Likewise, in the appendices, West convincingly responds to critics’ inferences that he was basically heretical for declaring in previous works that there was “nothing inherently wrong” in marital sodomy and for vigorously advocating a spousal understanding of the sacrament of baptism. The way West frames these theological speculations then and now, however, leaves people not just confused by discomfiting images, but questioning his judgment and — to the extent that many learn the TOB primarily from West’s works —wondering about John Paul II and the TOB as a whole.

West’s treatment of conjugal sodomy is particularly troubling. After emphasizing that the patron of moral theology St. Alphonsus Ligouri and he himself, based on John Paul II’s personalist principles, strongly condemn the practice, West still argues that the opinion of relatively obscure moral theologians — employing a clearly inadequate, canonical definition of sodomy as a premise to conclude that it’s licit provided that the conjugal act is completed in the natural way — constitutes a “theological consensus” he has no authority to contradict (230). This not only misunderstands what constitutes theological consensus and its authority, but injudiciously leaves those spouses who might be so disoriented as to have to seek guidance on the matter with basically a yellow light rather than the red one they obviously need.

In other places, it’s his lack of precision that causes confusion. West responds effectively to the criticisms that he misunderstands John Paul II’s and the Church’s teaching on how the grace of redemption helps us to overcome the “domination of concupiscence” (77).  Yet, despite showing his orthodox understanding, he repeatedly uses expressions that focus on “overcoming concupiscence” (78, 79). Mastering the “domination of concupiscence” is different from overcoming concupiscence itself, for we will always be tempted, but the grace of the redemption makes it possible for us not to succumb to those temptations. This imprecision is what led to the criticism about his understanding of concupiscence in the first place.

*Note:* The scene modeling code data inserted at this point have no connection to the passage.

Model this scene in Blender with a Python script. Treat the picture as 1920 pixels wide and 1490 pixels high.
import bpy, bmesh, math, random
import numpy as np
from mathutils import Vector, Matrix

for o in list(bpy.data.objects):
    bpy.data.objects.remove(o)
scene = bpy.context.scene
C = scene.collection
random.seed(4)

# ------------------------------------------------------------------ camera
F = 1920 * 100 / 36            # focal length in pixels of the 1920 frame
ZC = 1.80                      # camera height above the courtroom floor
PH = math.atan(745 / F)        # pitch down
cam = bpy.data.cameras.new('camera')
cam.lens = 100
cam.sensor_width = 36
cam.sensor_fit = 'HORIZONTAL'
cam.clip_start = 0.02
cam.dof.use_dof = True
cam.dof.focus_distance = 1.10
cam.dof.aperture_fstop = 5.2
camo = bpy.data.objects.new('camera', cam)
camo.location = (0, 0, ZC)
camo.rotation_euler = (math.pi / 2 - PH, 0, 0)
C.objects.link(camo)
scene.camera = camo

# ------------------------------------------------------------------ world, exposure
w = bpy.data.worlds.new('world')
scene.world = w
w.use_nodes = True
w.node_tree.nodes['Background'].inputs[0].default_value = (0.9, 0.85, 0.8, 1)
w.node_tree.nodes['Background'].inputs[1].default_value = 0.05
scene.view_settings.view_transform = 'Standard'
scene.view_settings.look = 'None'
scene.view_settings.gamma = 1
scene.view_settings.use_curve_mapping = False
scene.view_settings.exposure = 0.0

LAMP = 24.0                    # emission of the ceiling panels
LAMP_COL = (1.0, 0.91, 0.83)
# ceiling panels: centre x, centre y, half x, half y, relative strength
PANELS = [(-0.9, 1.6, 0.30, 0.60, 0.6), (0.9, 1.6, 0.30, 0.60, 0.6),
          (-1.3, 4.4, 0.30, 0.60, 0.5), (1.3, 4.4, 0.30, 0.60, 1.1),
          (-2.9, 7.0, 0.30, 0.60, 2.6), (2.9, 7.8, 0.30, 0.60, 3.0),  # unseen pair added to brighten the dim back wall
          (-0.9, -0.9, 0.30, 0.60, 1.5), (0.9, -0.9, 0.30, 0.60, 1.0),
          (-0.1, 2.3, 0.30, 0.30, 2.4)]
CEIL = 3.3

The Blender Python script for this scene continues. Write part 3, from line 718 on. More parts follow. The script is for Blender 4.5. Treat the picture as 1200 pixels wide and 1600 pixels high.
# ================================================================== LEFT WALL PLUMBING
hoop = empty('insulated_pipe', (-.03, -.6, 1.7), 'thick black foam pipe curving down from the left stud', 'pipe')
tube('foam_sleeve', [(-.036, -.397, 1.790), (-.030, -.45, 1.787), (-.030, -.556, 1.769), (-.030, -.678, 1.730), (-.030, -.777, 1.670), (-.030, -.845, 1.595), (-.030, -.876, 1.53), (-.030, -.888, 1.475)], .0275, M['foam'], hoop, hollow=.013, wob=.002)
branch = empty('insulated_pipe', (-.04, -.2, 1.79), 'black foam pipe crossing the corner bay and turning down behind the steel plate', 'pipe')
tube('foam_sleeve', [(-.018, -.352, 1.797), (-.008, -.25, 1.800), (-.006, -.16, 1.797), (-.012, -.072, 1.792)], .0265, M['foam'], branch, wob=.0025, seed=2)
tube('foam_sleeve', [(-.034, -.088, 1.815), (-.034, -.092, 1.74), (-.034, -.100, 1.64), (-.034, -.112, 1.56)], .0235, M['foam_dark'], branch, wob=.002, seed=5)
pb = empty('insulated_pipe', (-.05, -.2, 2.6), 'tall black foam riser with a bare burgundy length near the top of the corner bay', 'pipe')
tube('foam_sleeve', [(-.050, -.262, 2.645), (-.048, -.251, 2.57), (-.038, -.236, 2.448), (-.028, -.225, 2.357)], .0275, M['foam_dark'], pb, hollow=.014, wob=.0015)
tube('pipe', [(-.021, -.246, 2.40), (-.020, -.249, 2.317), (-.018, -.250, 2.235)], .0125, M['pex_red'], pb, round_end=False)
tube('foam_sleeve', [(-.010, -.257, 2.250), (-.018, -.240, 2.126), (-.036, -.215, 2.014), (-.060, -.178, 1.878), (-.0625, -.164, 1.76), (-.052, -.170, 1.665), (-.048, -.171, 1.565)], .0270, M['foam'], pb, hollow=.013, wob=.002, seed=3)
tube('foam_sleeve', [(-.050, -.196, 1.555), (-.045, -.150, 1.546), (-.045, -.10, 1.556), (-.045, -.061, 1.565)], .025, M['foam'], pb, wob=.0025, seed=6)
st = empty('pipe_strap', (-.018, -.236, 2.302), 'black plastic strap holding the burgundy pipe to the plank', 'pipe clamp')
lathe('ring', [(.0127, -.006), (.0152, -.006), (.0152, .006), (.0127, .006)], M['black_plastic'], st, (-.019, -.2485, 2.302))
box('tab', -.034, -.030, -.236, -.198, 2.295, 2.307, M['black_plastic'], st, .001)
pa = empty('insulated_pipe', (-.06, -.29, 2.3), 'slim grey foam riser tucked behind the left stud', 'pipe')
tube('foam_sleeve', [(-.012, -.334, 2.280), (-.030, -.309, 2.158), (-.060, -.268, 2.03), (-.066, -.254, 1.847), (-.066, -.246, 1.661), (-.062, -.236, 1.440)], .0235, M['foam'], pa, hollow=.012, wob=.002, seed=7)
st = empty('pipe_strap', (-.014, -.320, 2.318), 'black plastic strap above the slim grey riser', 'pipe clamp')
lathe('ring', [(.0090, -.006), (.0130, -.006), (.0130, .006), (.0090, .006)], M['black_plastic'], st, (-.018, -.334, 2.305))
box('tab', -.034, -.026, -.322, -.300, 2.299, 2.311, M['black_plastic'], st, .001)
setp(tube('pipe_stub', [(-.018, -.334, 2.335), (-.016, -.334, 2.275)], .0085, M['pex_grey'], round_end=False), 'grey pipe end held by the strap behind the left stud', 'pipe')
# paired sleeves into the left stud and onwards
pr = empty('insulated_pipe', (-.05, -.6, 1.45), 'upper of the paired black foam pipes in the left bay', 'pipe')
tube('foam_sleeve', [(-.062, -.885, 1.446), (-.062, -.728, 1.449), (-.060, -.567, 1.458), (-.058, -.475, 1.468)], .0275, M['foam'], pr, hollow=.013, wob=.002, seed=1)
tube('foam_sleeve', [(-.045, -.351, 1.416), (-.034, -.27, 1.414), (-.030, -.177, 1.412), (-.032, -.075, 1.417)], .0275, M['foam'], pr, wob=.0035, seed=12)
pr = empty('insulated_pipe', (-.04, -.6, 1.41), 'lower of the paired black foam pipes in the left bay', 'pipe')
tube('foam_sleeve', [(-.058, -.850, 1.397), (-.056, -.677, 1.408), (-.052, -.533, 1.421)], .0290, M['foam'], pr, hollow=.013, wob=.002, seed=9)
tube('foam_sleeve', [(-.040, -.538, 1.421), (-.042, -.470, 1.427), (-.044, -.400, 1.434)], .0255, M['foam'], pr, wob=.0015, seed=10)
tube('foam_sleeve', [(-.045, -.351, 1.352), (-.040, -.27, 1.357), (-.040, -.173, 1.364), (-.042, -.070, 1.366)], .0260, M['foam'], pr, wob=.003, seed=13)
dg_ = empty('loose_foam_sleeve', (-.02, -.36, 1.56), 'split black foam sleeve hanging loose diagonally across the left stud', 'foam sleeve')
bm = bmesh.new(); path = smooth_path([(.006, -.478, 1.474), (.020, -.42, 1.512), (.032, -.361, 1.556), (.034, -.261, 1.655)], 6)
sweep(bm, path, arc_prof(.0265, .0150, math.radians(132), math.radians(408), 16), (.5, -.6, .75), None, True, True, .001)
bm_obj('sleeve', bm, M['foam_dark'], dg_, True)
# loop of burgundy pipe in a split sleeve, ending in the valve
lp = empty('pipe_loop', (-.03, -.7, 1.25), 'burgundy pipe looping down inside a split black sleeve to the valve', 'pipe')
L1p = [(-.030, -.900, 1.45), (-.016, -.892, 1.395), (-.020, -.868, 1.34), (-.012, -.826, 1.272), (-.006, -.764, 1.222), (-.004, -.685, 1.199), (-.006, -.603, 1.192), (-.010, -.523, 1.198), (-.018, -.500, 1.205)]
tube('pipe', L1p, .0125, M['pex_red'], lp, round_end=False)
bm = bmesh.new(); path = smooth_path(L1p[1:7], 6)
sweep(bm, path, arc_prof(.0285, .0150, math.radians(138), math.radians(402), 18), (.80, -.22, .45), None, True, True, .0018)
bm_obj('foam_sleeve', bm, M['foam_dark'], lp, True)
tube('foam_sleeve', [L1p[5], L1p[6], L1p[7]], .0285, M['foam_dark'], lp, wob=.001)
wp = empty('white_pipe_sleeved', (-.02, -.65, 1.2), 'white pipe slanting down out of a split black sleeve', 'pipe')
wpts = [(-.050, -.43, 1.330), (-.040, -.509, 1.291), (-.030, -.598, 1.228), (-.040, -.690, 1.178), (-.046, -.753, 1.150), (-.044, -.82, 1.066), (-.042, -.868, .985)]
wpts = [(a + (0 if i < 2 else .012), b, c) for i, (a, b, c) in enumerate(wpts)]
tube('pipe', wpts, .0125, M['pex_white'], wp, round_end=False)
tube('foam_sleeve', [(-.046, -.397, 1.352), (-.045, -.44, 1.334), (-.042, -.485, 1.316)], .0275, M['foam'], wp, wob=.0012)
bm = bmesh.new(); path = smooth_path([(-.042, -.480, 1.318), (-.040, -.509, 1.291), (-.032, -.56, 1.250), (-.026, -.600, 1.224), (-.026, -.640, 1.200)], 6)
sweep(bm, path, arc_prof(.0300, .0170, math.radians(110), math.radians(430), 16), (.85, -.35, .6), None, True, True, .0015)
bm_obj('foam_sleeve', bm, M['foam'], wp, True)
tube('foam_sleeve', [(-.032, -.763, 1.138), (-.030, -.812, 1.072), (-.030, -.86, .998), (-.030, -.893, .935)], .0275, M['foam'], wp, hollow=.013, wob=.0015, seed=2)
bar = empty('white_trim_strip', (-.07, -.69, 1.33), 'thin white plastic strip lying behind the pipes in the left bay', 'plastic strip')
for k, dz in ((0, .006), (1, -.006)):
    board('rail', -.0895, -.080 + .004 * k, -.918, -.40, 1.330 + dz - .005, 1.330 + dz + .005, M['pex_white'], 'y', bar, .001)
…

Similarly, West is often imprecise with regard to the meaning of the “body” in John Paul II’s theology. Even though he states that we cannot “reduce the spiritual and divine mystery to its bodily sign” (65), he nevertheless says that the language of Christianity “is the body” (58) and that John Paul II’s principal concern was to help men and women “understand the meaning of their bodies” (11). The language of Christianity, rather, is the language of loveexpressed through the body and John Paul II’s principal concern was to help men and women discover not the meaning of their bodies but who they are and are called to become in Christ through imitating Christ’s unselfish gift of himself to others body and soul. West of course wouldn’t deny this, but in not stating the teaching precisely, he makes possible not only misunderstanding but false criticism.

“At the Heart of the Gospel” is a fitting illustration of West’s overall corpus — full of enormous strengths and beauty while at the same time containing minor, though substantial, defects that one hopes will be corrected in West’s much-needed future work.